As most long-time residents of coastal Southern California areas know, the amount of marine layer cloudiness varies greatly from year to year. The amount of cloudiness in a given year is controlled by many factors including large-scale high and low pressure systems, local winds, and sea surface temperatures. During July 2010 all of these factors played a role in making this the cloudiest July in the last 50 years here in San Diego.

Cloudiness observations at San Diego Lindbergh Field provide a way to look at how marine layer clouds have varied over the last 50 years. Lindbergh Field is located next to San Diego Bay and should be indicative of local coastal conditions. The plots below only include clouds that had a cloud base lower than 2500 ft in order to focus on low Marine Layer clouds.

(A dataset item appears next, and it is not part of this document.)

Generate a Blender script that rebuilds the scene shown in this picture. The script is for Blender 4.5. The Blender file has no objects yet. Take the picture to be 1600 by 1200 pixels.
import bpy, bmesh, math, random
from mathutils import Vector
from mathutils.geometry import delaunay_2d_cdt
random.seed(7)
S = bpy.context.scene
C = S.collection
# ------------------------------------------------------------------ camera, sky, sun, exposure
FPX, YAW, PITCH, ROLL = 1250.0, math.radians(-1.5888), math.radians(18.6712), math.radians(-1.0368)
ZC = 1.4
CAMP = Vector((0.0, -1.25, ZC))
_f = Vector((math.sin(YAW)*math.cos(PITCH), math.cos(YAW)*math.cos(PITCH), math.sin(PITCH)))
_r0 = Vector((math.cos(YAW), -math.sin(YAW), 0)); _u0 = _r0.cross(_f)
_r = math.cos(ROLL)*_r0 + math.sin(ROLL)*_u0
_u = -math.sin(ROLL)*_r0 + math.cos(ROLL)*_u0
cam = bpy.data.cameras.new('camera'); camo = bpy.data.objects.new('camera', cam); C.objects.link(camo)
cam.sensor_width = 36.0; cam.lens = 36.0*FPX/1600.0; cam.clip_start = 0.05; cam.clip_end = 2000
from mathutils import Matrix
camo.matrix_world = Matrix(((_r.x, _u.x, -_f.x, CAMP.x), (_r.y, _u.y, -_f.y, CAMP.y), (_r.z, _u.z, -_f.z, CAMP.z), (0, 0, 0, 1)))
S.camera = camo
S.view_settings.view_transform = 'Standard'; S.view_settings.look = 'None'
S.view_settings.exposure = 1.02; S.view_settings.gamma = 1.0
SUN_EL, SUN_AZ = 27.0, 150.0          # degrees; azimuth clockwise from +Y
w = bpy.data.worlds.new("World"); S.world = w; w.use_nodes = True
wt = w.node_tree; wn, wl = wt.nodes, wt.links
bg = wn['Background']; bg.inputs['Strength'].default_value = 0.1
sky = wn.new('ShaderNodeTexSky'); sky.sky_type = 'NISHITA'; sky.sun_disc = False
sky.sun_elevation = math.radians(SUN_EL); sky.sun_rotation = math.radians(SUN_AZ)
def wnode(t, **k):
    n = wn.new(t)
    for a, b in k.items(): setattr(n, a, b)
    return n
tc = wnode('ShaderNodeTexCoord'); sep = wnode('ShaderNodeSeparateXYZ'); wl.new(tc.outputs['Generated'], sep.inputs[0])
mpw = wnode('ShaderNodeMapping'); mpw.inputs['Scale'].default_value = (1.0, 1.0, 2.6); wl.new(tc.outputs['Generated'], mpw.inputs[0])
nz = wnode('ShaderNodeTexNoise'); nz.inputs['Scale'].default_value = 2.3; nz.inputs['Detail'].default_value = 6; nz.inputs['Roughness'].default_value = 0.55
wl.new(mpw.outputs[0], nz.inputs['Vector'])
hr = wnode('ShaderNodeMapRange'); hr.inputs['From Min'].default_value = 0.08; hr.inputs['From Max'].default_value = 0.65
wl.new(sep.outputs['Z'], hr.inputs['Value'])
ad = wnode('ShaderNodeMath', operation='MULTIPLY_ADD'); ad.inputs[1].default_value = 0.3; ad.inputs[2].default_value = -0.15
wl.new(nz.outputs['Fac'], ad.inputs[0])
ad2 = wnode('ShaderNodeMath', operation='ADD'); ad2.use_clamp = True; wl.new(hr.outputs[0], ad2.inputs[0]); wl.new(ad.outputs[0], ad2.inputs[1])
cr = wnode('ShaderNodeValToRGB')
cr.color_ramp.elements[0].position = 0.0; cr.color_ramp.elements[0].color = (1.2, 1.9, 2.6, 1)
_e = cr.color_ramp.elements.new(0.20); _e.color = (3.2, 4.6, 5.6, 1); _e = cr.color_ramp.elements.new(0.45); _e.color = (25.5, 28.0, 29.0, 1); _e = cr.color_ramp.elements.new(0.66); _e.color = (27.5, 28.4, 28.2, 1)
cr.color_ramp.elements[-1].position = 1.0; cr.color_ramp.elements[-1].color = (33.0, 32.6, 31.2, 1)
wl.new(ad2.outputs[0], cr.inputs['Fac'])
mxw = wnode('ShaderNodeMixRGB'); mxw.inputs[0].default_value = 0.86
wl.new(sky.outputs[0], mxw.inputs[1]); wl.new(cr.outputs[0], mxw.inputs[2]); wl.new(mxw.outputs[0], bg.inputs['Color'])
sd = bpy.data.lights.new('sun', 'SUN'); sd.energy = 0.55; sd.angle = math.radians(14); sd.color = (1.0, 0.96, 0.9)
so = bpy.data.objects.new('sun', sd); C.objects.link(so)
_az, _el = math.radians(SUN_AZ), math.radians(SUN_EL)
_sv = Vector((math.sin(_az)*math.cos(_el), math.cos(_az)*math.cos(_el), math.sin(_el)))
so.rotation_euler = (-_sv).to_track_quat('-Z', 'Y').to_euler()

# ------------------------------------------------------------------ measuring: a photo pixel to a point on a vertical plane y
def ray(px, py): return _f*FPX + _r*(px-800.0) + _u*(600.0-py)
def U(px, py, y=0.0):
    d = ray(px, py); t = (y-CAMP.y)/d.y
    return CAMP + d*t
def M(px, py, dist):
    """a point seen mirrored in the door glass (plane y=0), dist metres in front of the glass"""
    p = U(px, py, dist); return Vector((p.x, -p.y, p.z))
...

The four plots below show cloudiness (fraction of time cloud present during daylight hours) for the months of May, June, July, and August which are the primary months of marine layer cloud formation. Each graph shows the monthly average cloudiness from 1960 to 2013. The red line on each plot indicates the long-term monthly mean cloudiness over the 54 year period.

The plots show that there is quite a bit of variability from year to year. Both June and July of 2010 had much more marine layer clouds than normal, with July having the most ever over the last 50+ years.